Exercise:
Extract the first line of the entries below and every line after it up to the one containing "COL = SC.collection", both kept. Pictures are excluded.

Rows from a 3D scene dataset
^^^^^^^^
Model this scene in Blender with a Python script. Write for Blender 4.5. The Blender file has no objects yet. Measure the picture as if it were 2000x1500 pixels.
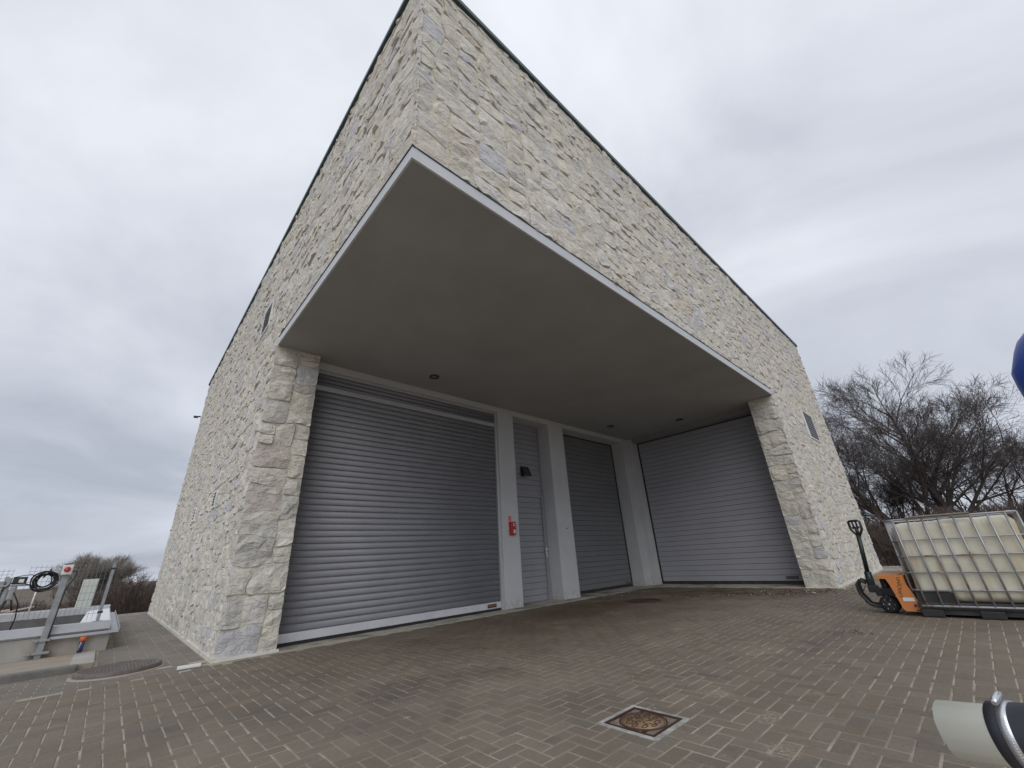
import bpy, bmesh, math, random
import numpy as np
from mathutils import Vector, Matrix, noise as mnoise
R = math.radians
rng = random.Random(7)
SC = bpy.context.scene
COL = SC.collection

# ------------------------------------------------------------------ camera
CF, CYAW, CPITCH, CROLL = 778.5607, 0.80828, 0.41055, -0.06069     # focal length in px of a 2000 px wide frame
CPOS = Vector((-1.1613, -2.3557, 0.96))
fw = Vector((math.cos(CPITCH)*math.cos(CYAW), math.cos(CPITCH)*math.sin(CYAW), math.sin(CPITCH)))
r0 = Vector((math.sin(CYAW), -math.cos(CYAW), 0)); u0 = r0.cross(fw)
rt = r0*math.cos(CROLL) + u0*math.sin(CROLL); up = -r0*math.sin(CROLL) + u0*math.cos(CROLL)
cam = bpy.data.cameras.new('camera'); camo = bpy.data.objects.new('camera', cam); COL.objects.link(camo)
cam.sensor_width = 36; cam.lens = CF/2000*36; cam.clip_start = 0.05; cam.clip_end = 3000
M = Matrix(((rt.x, up.x, -fw.x, CPOS.x), (rt.y, up.y, -fw.y, CPOS.y), (rt.z, up.z, -fw.z, CPOS.z), (0, 0, 0, 1)))
camo.matrix_world = M
SC.camera = camo
def proj(p):
    d = Vector(p) - CPOS; z = d.dot(fw)
    if z < 0.05: return None
    return (1000 + CF*d.dot(rt)/z, 750 - CF*d.dot(up)/z, z)
def area_px(pts):
    q = [proj(p) for p in pts]
    if any(a is None for a in q): return 0
    cx = sum(a[0] for a in q)/len(q); cy = sum(a[1] for a in q)/len(q)
    if not (-20 < cx < 2020 and -20 < cy < 1520): return 0
    s = 0
    for i in range(len(q)):
        a, b = q[i], q[(i+1) % len(q)]; s += a[0]*b[1] - a[1]*b[0]
    return abs(s)/2

# ------------------------------------------------------------------ world, sun, exposure
w = bpy.data.worlds.new('World'); SC.world = w; w.use_nodes = True
nt = w.node_tree; nt.nodes.clear(); N = nt.nodes; L = nt.links
out = N.new('ShaderNodeOutputWorld')
sky = N.new('ShaderNodeTexSky'); sky.sky_type = 'NISHITA'; sky.sun_disc = False
sky.sun_elevation = R(40); sky.sun_rotation = R(225)
bs = N.new('ShaderNodeBackground'); bs.inputs[1].default_value = 0.08; L.new(sky.outputs[0], bs.inputs[0])
tc = N.new('ShaderNodeTexCoord'); sep = N.new('ShaderNodeSeparateXYZ'); L.new(tc.outputs['Generated'], sep.inputs[0])
def mth(op, a, b=None, c=None):
    n = N.new('ShaderNodeMath'); n.operation = op
    for i, v in enumerate((a, b, c)):
        if v is None: continue
        if isinstance(v, (int, float)): n.inputs[i].default_value = v
        else: L.new(v, n.inputs[i])
    return n.outputs[0]
zc = mth('MAXIMUM', sep.outputs[2], 0.0); zd = mth('ADD', zc, 0.22)
comb = N.new('ShaderNodeCombineXYZ'); L.new(mth('DIVIDE', sep.outputs[0], zd), comb.inputs[0]); L.new(mth('DIVIDE', sep.outputs[1], zd), comb.inputs[1])
comb.inputs[2].default_value = 3.7
n1 = N.new('ShaderNodeTexNoise'); n1.inputs['Scale'].default_value = 1.0; n1.inputs['Detail'].default_value = 6; n1.inputs['Roughness'].default_value = 0.52
n1.inputs['Distortion'].default_value = 0.5; L.new(comb.outputs[0], n1.inputs['Vector'])
rp = N.new('ShaderNodeValToRGB'); L.new(n1.outputs[0], rp.inputs[0])
rp.color_ramp.elements[0].position = 0.33; rp.color_ramp.elements[0].color = (0.57, 0.60, 0.675, 1)
rp.color_ramp.elements[1].position = 0.62; rp.color_ramp.elements[1].color = (0.855, 0.885, 0.95, 1)
gr = N.new('ShaderNodeValToRGB'); L.new(zc, gr.inputs[0])
e = gr.color_ramp.elements; e[0].position = 0.0; e[0].color = (0.70, 0.73, 0.78, 1); e[1].position = 0.95; e[1].color = (1.12, 1.12, 1.12, 1)
m = gr.color_ramp.elements.new(0.22); m.color = (0.85, 0.865, 0.89, 1)
mx = N.new('ShaderNodeMix'); mx.data_type = 'RGBA'; mx.blend_type = 'MULTIPLY'; mx.inputs[0].default_value = 1
L.new(rp.outputs[0], mx.inputs[6]); L.new(gr.outputs[0], mx.inputs[7])
bc = N.new('ShaderNodeBackground'); bc.inputs[1].default_value = 1.0; L.new(mx.outputs[2], bc.inputs[0])
ms = N.new('ShaderNodeMixShader'); ms.inputs[0].default_value = 0.93
L.new(bs.outputs[0], ms.inputs[1]); L.new(bc.outputs[0], ms.inputs[2]); L.new(ms.outputs[0], out.inputs[0])
sl = bpy.data.lights.new('sun', 'SUN'); sl.energy = 1.1; sl.angle = R(50); sl.color = (1.0, 0.96, 0.90)
so = bpy.data.objects.new('sun', sl); COL.objects.link(so)
so.rotation_euler = Vector((0.707*math.cos(R(40)), 0.707*math.cos(R(40)), -math.sin(R(40)))).to_track_quat('-Z', 'Y').to_euler()
so.location = (-10, -10, 20)
SC.view_settings.view_transform = 'Standard'; SC.view_settings.look = 'None'
SC.view_settings.exposure = 0.0; SC.view_settings.gamma = 1.0; SC.view_settings.use_curve_mapping = False

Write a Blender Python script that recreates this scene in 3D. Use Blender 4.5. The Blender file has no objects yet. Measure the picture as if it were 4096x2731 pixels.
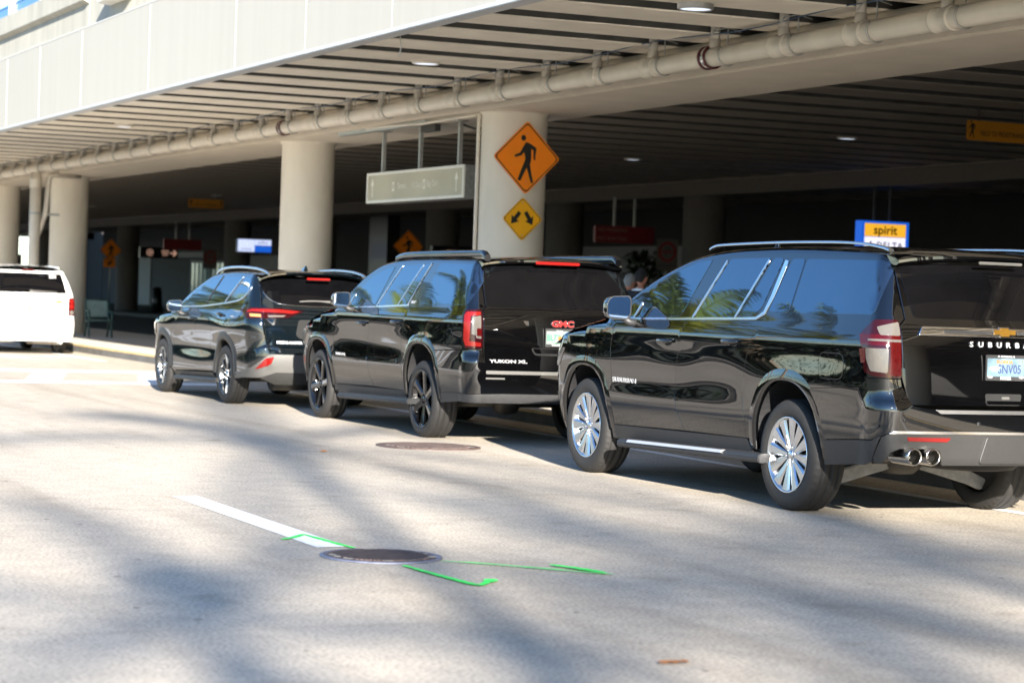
^^^^^^^^
Answer to this exercise:
Model this scene in Blender with a Python script. Write for Blender 4.5. The Blender file has no objects yet. Measure the picture as if it were 2000x1500 pixels.
import bpy, bmesh, math, random
import numpy as np
from mathutils import Vector, Matrix, noise as mnoise
R = math.radians
rng = random.Random(7)
SC = bpy.context.scene
COL = SC.collection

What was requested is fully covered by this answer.